Smiling Girlfriends and Personality Draining in K-Drama Leading Ladies
I’ve noticed a pattern in K Dramas. In the early episodes we meet a spunky, driven young lady. She’s got a good heart and a golden dream. Suddenly her life is interrupted by the appearance of an arrogant man who has power over her. Maybe he is a prince à la “Goong”. Maybe he is a cutthroat corporate boss like in “Can Love Become Money”? No matter what, over the course of the series these two will fall in love and her personality fades away until she is his doting and devoted girlfriend/fiancée/wife. Sound familiar? I can’t be the only one who finds this zapping of personality disturbing.
Interestingly, K Dramas typically don’t follow the “Taming of the Shrew” plot wherein a badly-behaving woman is disciplined and brought under control by a domineering love interest. The female protagonist in a K Drama is portrayed as virtuous from the get go, just spunky with a take no crap attitude. Usually they don’t care much about their appearance or material goods. Even though it is often these aggressive or “unfeminine” qualities that cause the male lead to be attracted to them in the first place, the ladies become passive and submissive as soon as the attraction is established. Essentially, once the audience understands how the female lead is “different” from other girls she becomes the same.
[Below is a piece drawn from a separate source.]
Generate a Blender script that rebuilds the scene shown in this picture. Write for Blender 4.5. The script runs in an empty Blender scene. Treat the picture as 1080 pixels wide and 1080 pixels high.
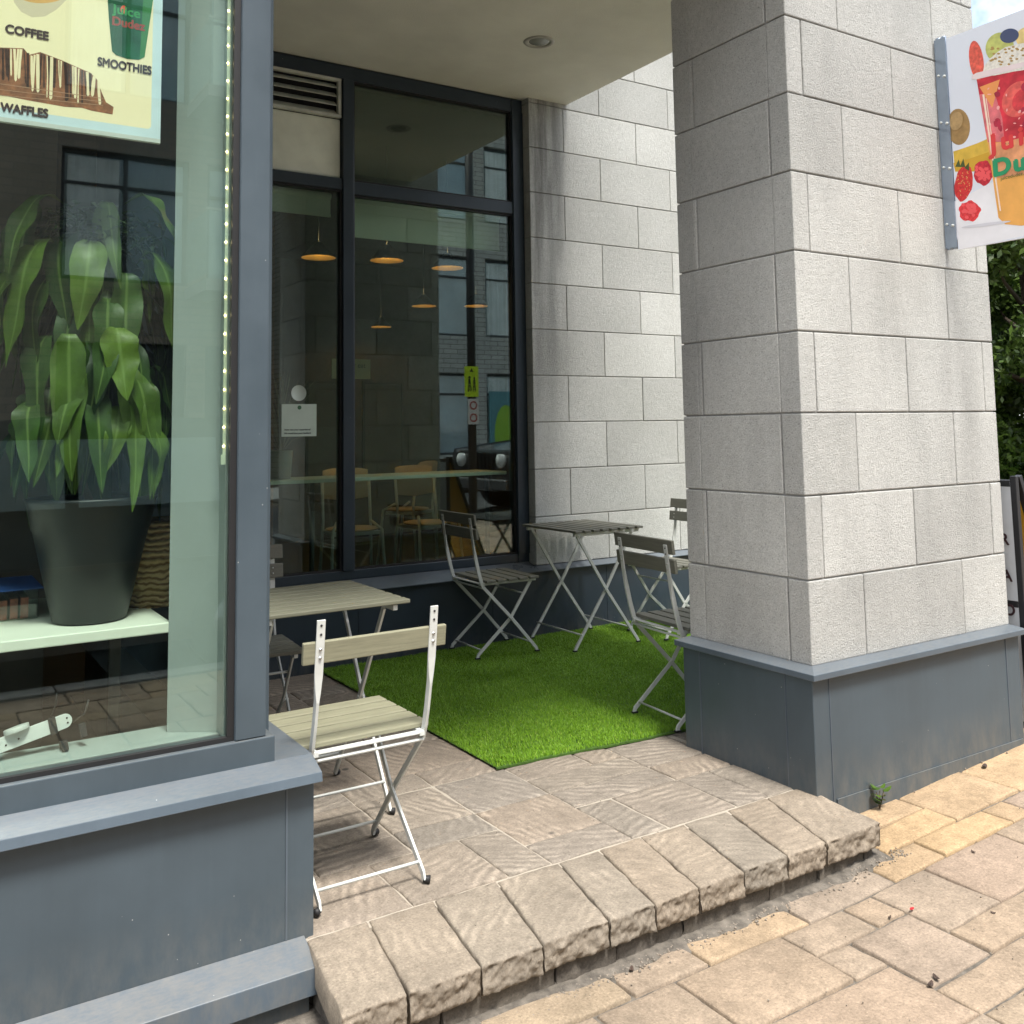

My favorite (and by favorite I mean the saddest) is Seo Eun-Gi (Moon Chae-Won) in “The Innocent Man.” During the initial episodes she is an unintentionally brilliant feminist character. She spends her life learning the family business and becoming a savvy and brilliant businesswoman. More than once her quick actions save the company. Yet all she receives from those around her is discouragement. Constantly hanging over her head is the knowledge that one day she will be forced out of the company and into an arranged marriage. Her father is cruel to her and never appreciates her work.
Eun-Gi resents being put into a domestic prison. Despite her years of effort, her little brother will be the one reaping the benefits. It is understood that when he is old enough he will take over the company. No matter what Eun-Gi does she will be swept aside in favor of a man. She is angry and prickly, to a point where some audience members found her repulsive. But all her actions are understandable. She is fighting to be heard and taken seriously in a world that aggressively shuts out women. She fights her body in both a literal and metaphorical sense. Her debilitating illness confines her and so does her body, by virtue of it being female. Many Korean businesswomen and women all over the world are forced out of jobs and into marriage and motherhood by pressure at home and on the job.
However, by midway through the series Seo Eun-Gi is defanged. Due to brain damage she becomes incredibly pitiable. She relies on others for everything and can’t even spell her own name. Of course, the only thing she clearly recalls from before her accident is the name of her boyfriend, who is also the reason she acted recklessly and became injured. While brain damage is a reality, it saddened me to see yet another K Drama heroine become weak and dependent thanks to love.
Why does this happen so often? I suspect it is a mix of economy and patriarchal notions. As I mentioned earlier, once a lead’s “different-ness” is established, it never comes up again. K Dramas tend to suffer from lazy writing. They reuse plots, stretch episodes with flashbacks, have insane coincidences, etc. The goal of many K Dramas is for two characters to fall in love and for the mostly female audience to fall in love with the male lead. Often that means the development of the leading lady falls by the wayside.
That brings me to the other reason women tend to dissolve under the hand of love: patriarchal beliefs about relationships and women’s roles. As has been noted elsewhere, Korean expectations about romantic relationships are still very much colored by the Confucian ideal of marriage, which emphasizes duty and submission to one’s husband. It may be acceptable for a young, unmarried woman to be somewhat rebellious in modern Korea, but marriage is still an unbalanced act. As couples in K Dramas have idealized relationships, it is not surprising part of the “ideal” involves matching Confucian ideas. Like I previously noted an article about When A Man Loves K Drama audiences do not take well to women who desire more than a wealthy, handsome husband. Women in Korea are still under extreme pressure to settle down and get married, and it is no wonder that K Dramas reflect that. Like a lot of media, they are a form of wish fulfillment showing young girls what they “want” as defined by what society believes they should want.
There is promise for the future. The rise of cable TV as a significant force is starting to have an effect on Korean television tastes, just as cable affected Anglophone television in the late 1990’s and early 2000’s. A wider variety of channels means a wider variety of stories being told. We here at Beyond Hallyu loved Answer Me 1997 (2012) which featured a young woman who continues her career and keeps her fiery temper even after marriage and two kids.